Creating together


My reflection on Employability Week

By Amy Edgar

Last week I attended Newcastle University Business School’s Employability Week and had the opportunity to hear from alumni who are now working in a range of job functions across many different industries. As a final year student, my talks were mostly targeted towards preparing you for graduate jobs. This is a confusing time for many students who may not really know what they want to do after university, or if they do, are going through the long application process where many companies want completely different things from you. However this day was extremely helpful and there were some key points that seemed to resonate throughout the day.

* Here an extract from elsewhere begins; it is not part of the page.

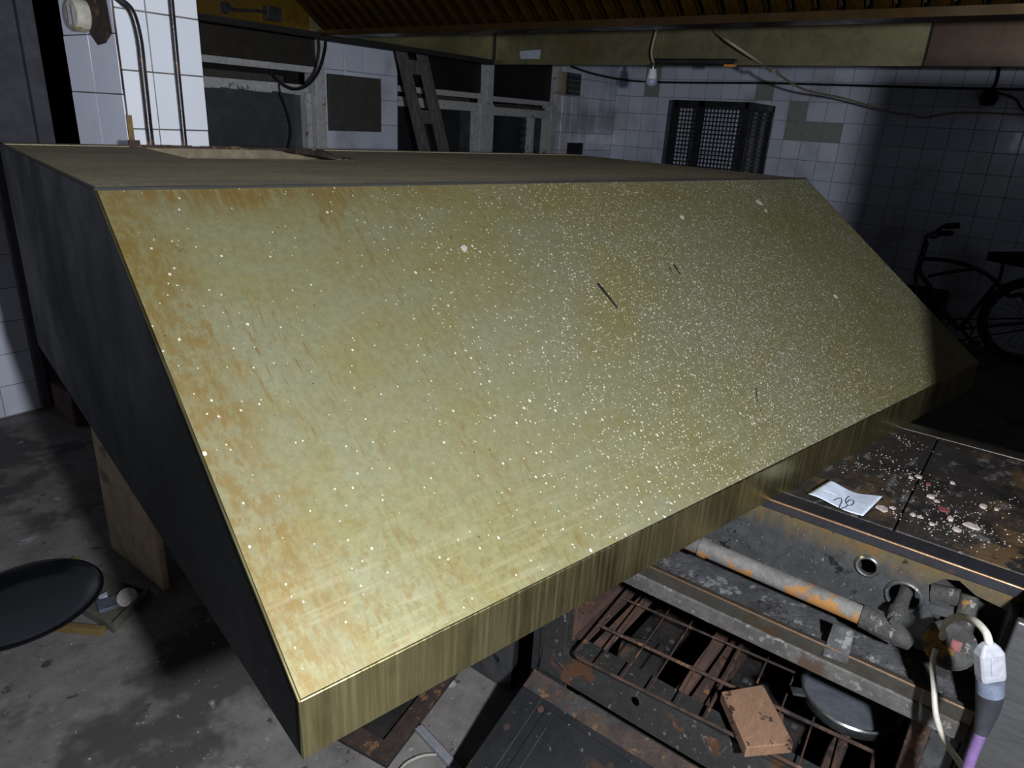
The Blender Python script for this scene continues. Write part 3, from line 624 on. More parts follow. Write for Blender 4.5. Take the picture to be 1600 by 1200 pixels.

  1. Use the careers service

This was repeated throughout the day by all of the alumni, and I thought it was a credit to the careers service that this host of successful alumni in the business world had all used and loved their services. They are great for helping with CVs, and reading cover letters. I have gone multiple times with a job description and a cover letter before submitting an application and they are super friendly and really know what they are talking about!

  1. It is all about knowing your strengths

I was very interested to hear that the hiring process in changing. It isn’t all about how good you are at ridiculous maths tests anymore (well… sometimes). Companies now care about if you are the right fit for the job in terms of your personality and work ethic. This felt somewhat comforting to me as it is very easy to feel awful when you get a rejection, however, I will now remember that I may just not have been right for that particular role.

  1. Competency, competency, competency!

This was another point that kept coming up throughout the day. All the businesses said they used competency based questions throughout their hiring process. This means that you must give real life examples throughout so It is a good idea to make a list of key competencies for the role and some examples you can use for them. Also it was highlighted that these questions may be disguised, and it is up to you to provide examples unprompted.

  1. All experience is good experience

It was great to hear the range of experience that the representatives of the business had. They were saying they don’t expect you to have lots and lots of experience, but gave some good examples of how to make any use the experience you do have to apply to multiple competencies. One particularly memorable one was that one of the alumni showed that he is demonstrated resilience and determination when getting up at 5am every weekend to work in a fish mongers gutting fish!

  1. Just be yourself (on a really good day)

Authenticity is key when finding a role. Every member of the panel said this time and time again. If you look at a job description and you think I don’t have examples for this or I might have to tell some white lies about what my strengths are, then maybe have a think about if the role is right for you. You want to end up in a job that complements your strengths and is a perfect fit for you and employers will know straight away if you aren’t being authentic so try your best to be yourself… but you on a really good day!